Stelzer: „Flüchtlinge nicht pauschal verurteilen“

Die politischen Parteien bekundeten am Dienstag ihr Mitgefühl und ihre Bestürzung. Landeshauptmann Thomas Stelzer (ÖVP) zeigte sich erschüttert und zornig, dass jemand, der hier Hilfe bekommen habe, so eine Tat begehe. Er warnt aber davor, Flüchtlinge pauschal und undifferenziert zu verurteilen. Er sei überzeugt: Die große Mehrheit der Flüchtlinge sei dankbar, dass das Land Schutz und Sicherheit bietet. Stelzer sagte, die schrecklichen Nachrichten machten ihn zutiefst betroffen. Er sei in seinen Gedanken bei den Opfern und ihren Familien.

Brockmeyer: „Tief betroffen über die Tat“

Auch SPÖ-Landesgeschäftsführer Georg Brockmeyer zeigt in einer Aussendung Betroffenheit und Anteilnahme für die Opfer und ihre Familien.

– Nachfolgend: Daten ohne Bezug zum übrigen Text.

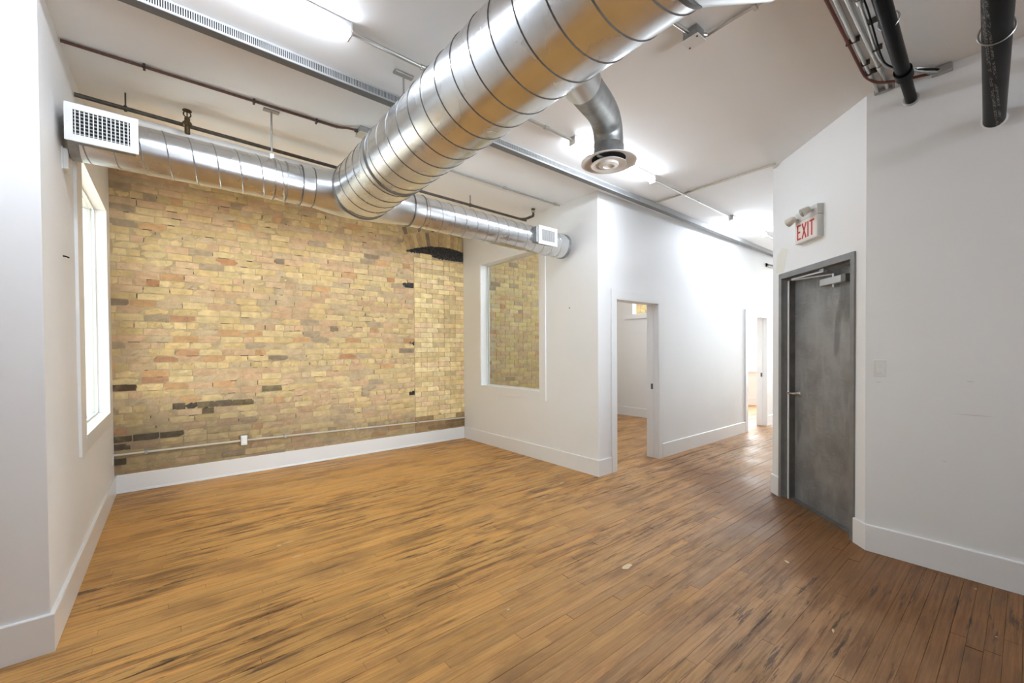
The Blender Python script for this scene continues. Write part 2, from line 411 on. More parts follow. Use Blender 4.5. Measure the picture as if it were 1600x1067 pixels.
W1 = (3.905, 5.215, .86, 2.69)      # right alcove window opening (Y0,Y1,Z0,Z1)
W2 = (3.935, 5.30, .845, 2.70)      # left alcove window
D1 = (3.935, 4.808, 0, 1.985); D2 = (7.49, 8.315, 0, 1.955)
wall('wall_left', (-3.4, YN, 0), (1, 0, 0), XL-TH+3.4, (0, -1, 0), CEIL+.01)
wall('wall_left_alcove', (XL, YN, 0), (0, 1, 0), YB-YN, (1, 0, 0), 3.24, [(W2[0]-YN, W2[1]-YN, W2[2], W2[3])])
wall('wall_right_alcove', (XR, YC, 0), (0, 1, 0), YB-YC, (-1, 0, 0), 3.24, [(W1[0]-YC, W1[1]-YC, W1[2], W1[3])])
X0 = XR+TH
wall('wall_corridor', (X0, YC, 0), (1, 0, 0), 13-X0, (0, -1, 0), CEIL+.01, [(D1[0]-X0, D1[1]-X0, -1, D1[3]), (D2[0]-X0, D2[1]-X0, -1, D2[3])])
wall('wall_exit', ex(-.037, 0, 0), DD, 1.164, NN, CEIL+.01, [(.098-.0+.037, 1.013+.037, -1, 2.078)])
wall('wall_right', (XRW, ex(1.125,0,0).y+.002, 0), (0, -1, 0), 4.25, (-1, 0, 0), CEIL+.01, material=M_wallr)
pc = ex(-.037, 0, 0)
wall('wall_corridor_opposite', (pc.x, pc.y, 0), (1, 0, 0), 13-pc.x, (0, 1, 0), CEIL+.01)
wall('wall_corridor_end', (13, 1.4, 0), (0, 1, 0), 4.4, (-1, 0, 0), 3.24, [(.3, 1.45, .6, 2.6)])
wall('wall_rear', (-3.4, -3.5, 0), (1, 0, 0), 7.2, (0, 1, 0), CEIL+.01)
wall('wall_far_left', (-3.4, -3.5, 0), (0, 1, 0), 9.3, (1, 0, 0), 3.24)
wall('wall_office_partition', (7.49, YC+TH, 0), (0, 1, 0), YB-YC-TH, (-1, 0, 0), 3.24, [(3.7-YC-TH, 5.235-YC-TH, 2.12, 2.62)], th=.12)
wall('wall_office_end', (11.1, YC+TH, 0), (0, 1, 0), YB-YC-TH, (-1, 0, 0), 3.24, [(3.5-YC-TH, 4.95-YC-TH, .84, 2.35)])

# ceiling: flat, rising a little towards the old brick wall
cb = MB()
for (y0, z0_, y1, z1_) in ((-3.6, CEIL, 3.62, CEIL), (3.62, CEIL, 5.9, 3.225)):
    cb.add([(-3.6, y0, z0_), (13.2, y0, z0_), (13.2, y1, z1_), (-3.6, y1, z1_), (-3.6, y0, z0_+.12), (13.2, y0, z0_+.12), (13.2, y1, z1_+.12), (-3.6, y1, z1_+.12)],
           [(0, 3, 2, 1), (4, 5, 6, 7), (0, 1, 5, 4), (2, 3, 7, 6), (0, 4, 7, 3), (1, 2, 6, 5)])
cb.build('ceiling', M_ceil, kind='structure')

# ------------------------------------------------------------------ floor boards
fl = MB().box(-3.6, 13.2, -3.7, 5.9, -.10, -.012).build('floor', M_subfloor, kind='structure')
unit = MB().box(0, 1, 0, 1, 0, 1).mesh('plank'); unit.materials.append(M_plank)
PW = 0.0566
def lerp(a, b, t): return tuple(a[i]+(b[i]-a[i])*t for i in range(3))
H_honey, H_tan = srgb(214, 163, 96)[:3], srgb(180, 140, 101)[:3]
def plank_col(x, y, rnd):
    a = min(1, max(0, (x*.75-y*1.0+1.4)/2.6))
    c = lerp(H_honey, H_tan, a)
    v = .91+.18*rnd.random(); w = 1+.06*(rnd.random()-.5)
    return (c[0]*v*w, c[1]*v, c[2]*v/w, 1)
rnd = random.Random(11)
planks = []
y = -3.5; row = 0
while y < YB-.01:
    x = -3.4+rnd.random()*-.8
    far = y > 3.2 or y < -.9
    while x < 13:
        L = .45+rnd.random()*1.15
        x1 = min(x+L, 13)
        planks.append((x, x1, y, y+PW, plank_col((x+x1)/2, y, rnd), -.0015*rnd.random()-(.0012 if rnd.random() < .15 else 0), .0010+(.0022*rnd.random() if rnd.random() < .22 else .0004*rnd.random())))
        x = x1
    y += PW; row += 1
def seen_area(p):
    x0, x1, y0, y1 = p[:4]; tot = 0
    n = 8
    for i in range(n):
        xa, xb = x0+(x1-x0)*i/n, x0+(x1-x0)*(i+1)/n
        u, v, w = project((xa+xb)/2, (y0+y1)/2, 0)
        if 0 < u < 1600 and 0 < v < 1067 and w > .1:
            if xa > 3.7 and y1 < .7: continue
            c = [project(*q, 0) for q in ((xa, y0), (xb, y0), (xb, y1), (xa, y1))]
            tot += abs(sum(c[k][0]*c[(k+1) % 4][1]-c[(k+1) % 4][0]*c[k][1] for k in range(4)))/2
    return tot
planks.sort(key=seen_area, reverse=True)
far = MB()
for i, (x0, x1, y0, y1, c, z, g) in enumerate(planks):
    if i < 300:
        o = bpy.data.objects.new('plank', unit); COL.objects.link(o); o.parent = fl
        o.location = (x0+.0006, y0+g/2, -.022); o.scale = (x1-x0-.0014, y1-y0-g, .022+z); o.color = c
    else:
        far.box(x0+.0006, x1-.0008, y0+g/2, y1-g/2, -.012, z, c)
far.build('planks', M_plank_s, fl, kind='stuff')

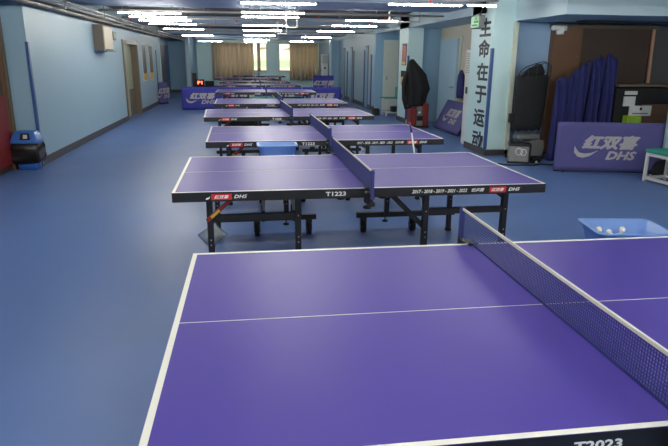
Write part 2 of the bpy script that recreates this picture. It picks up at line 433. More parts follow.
# bundle along left wall
r = thing('pipe_run', 'bundle of grey and brown pipes running along the top of the left wall', 'pipe', (0,0,0))
for (x,z,rr,mt) in ((-3.08,2.41,.045,'pipe2'),(-2.95,2.46,.03,'pipe'),(-2.84,2.5,.022,'pipe')):
    B(mt).cyl((x,-4.9,z),(x,23.6 if x < -3 else 30.3,z),rr,10).build('pipe', r)
for y in (6.6,8.6,10.2,12.9,14.8,17.4,20.2,23.2):
    B('pipe').bar((-3.2,y,2.38),(-2.78,y,2.38),.03,.02).bar((-2.78,y,2.38),(-2.78,y,CZ),.02).build('bracket', r)
r = thing('cable_tray', 'grey cable tray along the ceiling left of the middle lamps', 'tray', (0,0,0))
m_ = B('pipe').box(.86,.9,12.6,34.9,2.6,2.66).box(1.06,1.1,12.6,34.9,2.6,2.66)
for k in range(60): m_.box(.9,1.06,12.8+k*.36,12.84+k*.36,2.6,2.615)
m_.build('tray', r)
for y in (13.0, 16.4, 20.6, 24, 28): B('whitef').box(.86,.875,y,y+.03,2.3,CZ).box(1.085,1.1,y,y+.03,2.3,CZ).box(.86,1.1,y,y+.03,2.28,2.3).build('hanger', r)

# ------------------------------------------------------------------ tables
TH = .76; HL, HW = 1.37, .7625
def make_table(label, num, second=None):
    root = thing('table_tennis_table', label, 'table', (0,0,0), 0, 'table tennis tables down the hall')
    for s in (-1, 1):
        x0, x1 = (-HL, -.002) if s < 0 else (.002, HL)
        m_ = B('top').box(x0,x1,-HW,HW,TH-.02,TH)
        top = m_.build('tabletop', root)
        l = B('line'); z0, z1 = TH, TH+.0007
        l.box(x0,x1,-HW,-HW+.02,z0,z1).box(x0,x1,HW-.02,HW,z0,z1)
        e0, e1 = (-HL,-HL+.02) if s < 0 else (HL-.02,HL)
        l.box(e0,e1,-HW+.02,HW-.02,z0,z1)
        l.box(min(x0,x1)+(.02 if s<0 else 0),max(x0,x1)-(.02 if s>0 else 0),-.0015,.0015,z0,z1)
        l.build('white_lines', top)
        # apron
        a = B('black'); zb = TH-.068; t_ = .03
        a.box(x0,x1,-HW-.001,-HW+t_,zb,TH-.002).box(x0,x1,HW-t_,HW+.001,zb,TH-.002)
        ex = (-HL-.001,-HL+t_) if s < 0 else (HL-t_,HL+.001)
        a.box(ex[0],ex[1],-HW+t_,HW-t_,zb,TH-.002)
        ix = (-.034,-.004) if s < 0 else (.004,.034)
        a.box(ix[0],ix[1],-HW+t_,HW-t_,zb,TH-.02)
        a.box(s*.7-.015,s*.7+.015,-HW+t_,HW-t_,zb+.01,TH-.02)
        ap = a.build('apron', root)
        # print
        for face in (-1,):
            y = -HW-.0012; R = (1,0,0)
            zz = TH-.05
            def let(mt, body, x, z, size, nm='lettering', **k):
                B(mt).text(body, (x,y,z), size, R, **k).build(nm, ap)
            lx = (-1.105,-.965,-1.085) if s < 0 else (.925,1.055,.94)
            lg = B('redprint').box(lx[0],lx[1],y-.0006,y,zz-.006,zz+.036).use('white')
            lg.text('红双喜', (lx[2],y-.0006,zz+.003), .024, R, width=.1, shear=.3, bold=.03)
            part_label(lg.build('logo', ap), 'red logo plate with white characters')
            let('white', 'DHS', -.95 if s < 0 else 1.075, zz+.003, .024, width=.09, shear=.3, bold=.03)
            if s < 0:
                B('white').prism([(-1.145,zz),(-1.135,zz-.003),(-1.12,zz+.004),(-1.112,zz+.022),(-1.124,zz+.012),(-1.138,zz+.01)], y-.001, y).build('emblem', ap)
                let('white', num, -.305, zz, .03 if num != 'T2023' else .026, width=.145 if num != 'T2023' else .13, bold=.03)
                if second:
                    m_ = B('greyprint')
                    for q in range(14): m_.box(-.34+q*.017,-.328+q*.017,y-.0005,y,zz-.014,zz-.005)
                    m_.build('small_print', ap)
            else:
                let('white', '2017 - 2018 - 2019 - 2021 - 2022', .33, zz+.002, .026, width=.42, shear=.3, bold=.018)
                let('white', '世乒赛', .785, zz+.002, .028, width=.1, shear=.3, bold=.018)
        # legs
        for vy in (-.6, .6):
            for ux in (1.13, .49):
                zf = .02 if ux > 1 or vy < 0 else .17
                lg = B('black').box(s*ux-.0225,s*ux+.0225,vy-.0225,vy+.0225,zf,TH-.068,.004)
                if zf < .1: lg.use('rubber').box(s*ux-.026,s*ux+.026,vy-.026,vy+.026,0,.03,.004)
                lg.use('steel')
                for z in (.33,.37,.535): lg.cyl((s*ux,vy-.02,z),(s*ux,vy-.027,z),.006,6)
                lg.build('leg', root)
            B('black').box(min(s*.2,s*1.2),max(s*.2,s*1.2),vy-.025+.05,vy+.025+.05,.155,.205).build('side_rail', root)
            B('black').box(min(s*.49,s*1.13)+.0225,max(s*.49,s*1.13)-.0225,vy-.018,vy+.018,.51,.555).build('side_rail', root)
            B('black').cyl((s*.49,vy+.05,.12),(s*.49,vy+.05,.155),.006,6).lathe((s*.49,vy+.05,.1),[(.012,0),(.03,.006),(.03,.02),(.01,.026)],10).build('adjusting_knob', root)
            for ux in (.27, .77):
                w = B('black').box(s*ux-.03,s*ux+.03,vy+.03,vy+.07,.125,.155).bar((s*ux-.027,vy+.05,.14),(s*ux-.027,vy+.05,.045),.006,.04).bar((s*ux+.027,vy+.05,.14),(s*ux+.027,vy+.05,.045),.006,.04)
                w.use('rubber').cyl((s*ux-.022,vy+.05,.06),(s*ux+.022,vy+.05,.06),.06,14).use('steel').cyl((s*ux-.0225,vy+.05,.06),(s*ux+.0225,vy+.05,.06),.022,10)
                w.build('caster', root)
        B('black').box(s*.49-.015,s*.49+.015,-.58,.58,.62,.66).build('cross_rail', root)
        if s < 0:
            part_label(B('red').bar((-1.15,-.63,.52),(-.96,-.63,.685),.02,.03).use('yellow').bar((-1.12,-.642,.546),(-1.06,-.642,.598),.004,.02).build('brace', root), 'red brace with yellow sticker')
        else:
            B('black').bar((.2,-.57,.69),(.5,-.57,.39),.02,.04).build('brace', root)
            B('black').prism([(1.0,.69),(1.13,.69),(1.13,.6)],-.61,-.59).build('gusset', root)
        k = B('black').cyl((s*.16,-.55,.66),(s*.16,-.55,.692),.006,6).lathe((s*.16,-.55,.63), [(.012,0),(.032,.006),(.032,.024),(.012,.03)], 10)
        k.build('adjusting_knob', root)
    return root

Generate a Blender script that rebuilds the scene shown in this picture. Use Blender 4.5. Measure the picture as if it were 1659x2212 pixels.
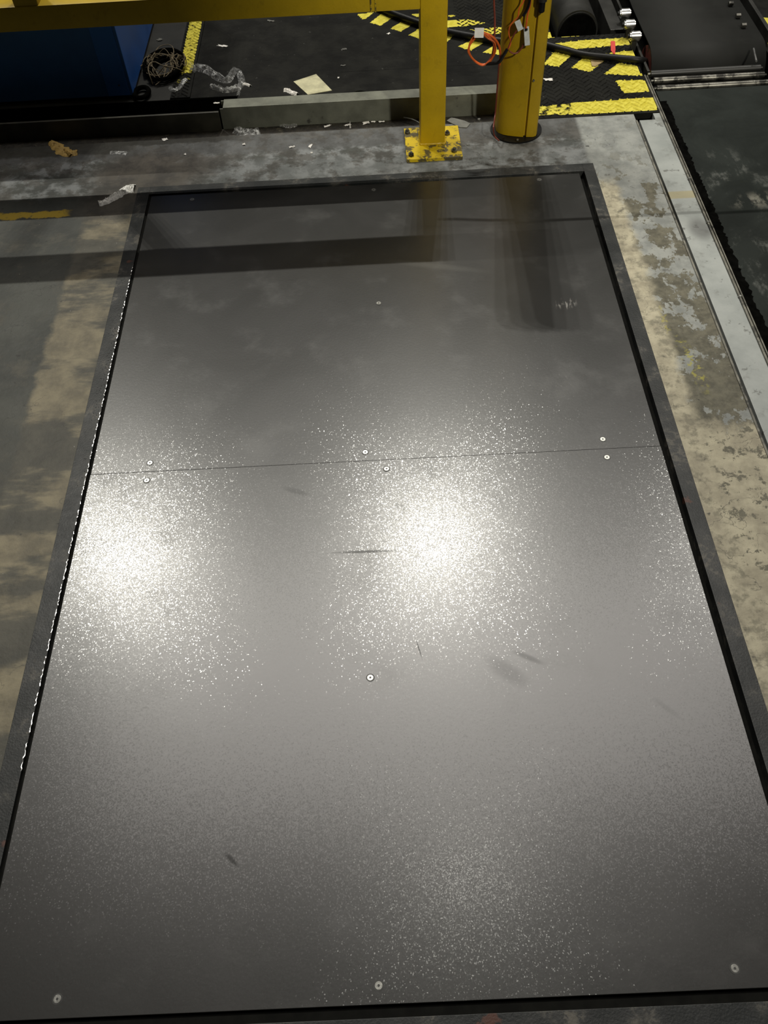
import bpy, bmesh, math, random
from mathutils import Vector, Matrix, noise as mn
random.seed(7)
C = bpy.context.scene.collection
S = bpy.context.scene
for o in list(bpy.data.objects): bpy.data.objects.remove(o)

# ---------------------------------------------------------------- camera
IW, IH, F = 1659.0, 2212.0, 1832.3
YAW, PITCH, ROLL, CH = 0.01744197, 0.93886276, -0.06378743, 1.68
fw = Vector((-math.sin(YAW)*math.cos(PITCH), math.cos(YAW)*math.cos(PITCH), -math.sin(PITCH)))
r0 = Vector((math.cos(YAW), math.sin(YAW), 0)); u0 = r0.cross(fw)
rt = r0*math.cos(ROLL) + u0*math.sin(ROLL); up = u0*math.cos(ROLL) - r0*math.sin(ROLL)
cd = bpy.data.cameras.new('camera'); cam = bpy.data.objects.new('camera', cd); C.objects.link(cam)
cam.matrix_world = Matrix(((rt.x, up.x, -fw.x, 0), (rt.y, up.y, -fw.y, 0), (rt.z, up.z, -fw.z, CH), (0, 0, 0, 1)))
cd.sensor_fit = 'HORIZONTAL'; cd.sensor_width = 36; cd.lens = F*36/IW; cd.clip_start = .02
S.camera = cam

# ---------------------------------------------------------------- light
w = bpy.data.worlds.new('hall'); S.world = w; w.use_nodes = True
w.node_tree.nodes['Background'].inputs[0].default_value = (1.0, .99, .88, 1)
w.node_tree.nodes['Background'].inputs[1].default_value = 0.015
def lamp(x, y, z, power, rad=.04, col=(1, .97, .87)):
    l = bpy.data.lights.new('high_bay_or_fill_lamp', 'AREA'); l.shape = 'DISK'; l.size = rad*2; l.energy = power; l.color = col
    o = bpy.data.objects.new('high_bay_or_fill_lamp', l); o.location = (x, y, z); C.objects.link(o); return o
LP = 200
for dx in (-.40, -.13, .13, .40):
    lamp(.82+dx, 9.95, 13, LP*.9)                  # fixture ahead
    lamp(-5.72+dx, 10.0, 13, LP)                # fixture ahead to the left
    lamp(7.4+dx, 9.95, 13, LP*.35)                # fixture ahead to the right
    lamp(.9+dx, 3.35, 13, LP*.06)              # weak fixture overhead
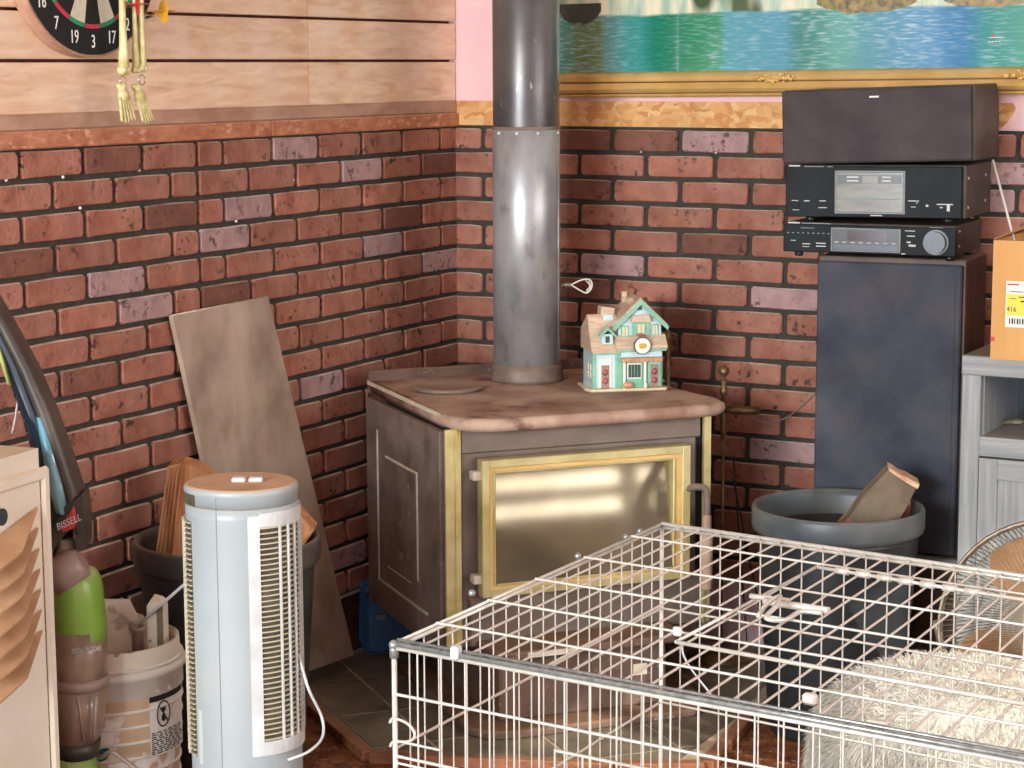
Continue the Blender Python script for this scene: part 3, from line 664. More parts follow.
# ================================================================== CERAMIC HOUSE
hb = atz(594, 392, TZ); hs_ = 5.38/FPX
ho = thing('ceramic_house', 'small glazed pastel ceramic shop ornament on the stove top', 'ornament', (hb.x, hb.y, TZ), R(90-50))
bm = nb(); prism(bm, [(-.008, -.008), (.186, -.012), (.196, .01), (.185, .13), (-.012, .13), (-.02, .02)], 'z', 0, .007, .002); obj('base', bm, 'c_cream', ho)
wb = B1('left_wing', (0, .012, .006), (.066, .118, .112), 'c_blue', ho, .002)
for x in (.0, .060): B1('corner_post', (x-.002, .009, .006), (x+.008, .016, .10), 'c_green', wb, .001)
bm = nb(); rp = [(.0, .098), (.018, .118), (.035, .150), (.050, .185), (.060, .192), (.128, .150), (.128, .098)]
prism(bm, [(y-.004, z) for y, z in rp], 'x', -.006, .070, .002); obj('wing_roof', bm, 'c_roof', ho)
B1('wing_fascia', (-.004, .0, .094), (.07, .012, .102), 'c_green', ho, .001)
bm = nb(); box(bm, (.022, .006, .120), (.050, .05, .145)); obj('dormer', bm, 'c_blue', ho)
bm = nb(); prism(bm, [(.014, .142), (.036, .164), (.058, .142), (.055, .138), (.036, .156), (.017, .138)], 'y', .0, .06); obj('dormer_roof', bm, 'c_green', ho)
B1('dormer_window', (.031, .003, .124), (.041, .007, .140), 'c_dark', ho)
mb = B1('shop_floor', (.064, .004, .006), (.180, .120, .115), 'c_green', ho, .002)
bm = nb(); prism(bm, [(.066, .11), (.178, .11), (.178, .165), (.122, .222), (.066, .165)], 'y', .014, .112); up = obj('upper_floor', bm, 'c_blue', ho)
for sg, nm in ((-1, 'roof_slope'), (1, 'roof_slope')):
    bm = nb(); c = .122; pts = [(c, .236), (c+sg*.072, .166), (c+sg*.070, .158), (c, .224)]
    prism(bm, pts, 'y', .004, .122, .001); obj(nm, bm, 'c_roof', ho)
    bm = nb(); pts = [(c, .232), (c+sg*.073, .162), (c+sg*.070, .152), (c, .218)]; prism(bm, pts, 'y', .0, .0045); obj('barge_board', bm, 'c_green', ho)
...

Brockmeyer meinte in einer Presseaussendung, man sei tief betroffen über die Tat, aber erleichtert, dass der Täter der schockierenden Tat gefasst wurde. Dafür gebühre der Polizei Dank, so Brockmeyer.

Gewalt gegen die einheimische Bevölkerung müsse aufhören, so Landeshauptmann-Stellvertreter Manfred Haimbuchner (FPÖ). Haimbuchner forderte nach dem Vorfall „die umgehende Einberufung des Landessicherheitsrates“. Ein Gremium solle darüber beraten, „wie wir die Sicherheit gewährleisten und derartige Übergriffe mit Messergewalt verhindern können“, schrieb er in einer Aussendung. Stelzer werde ihn am Mittwoch einberufen.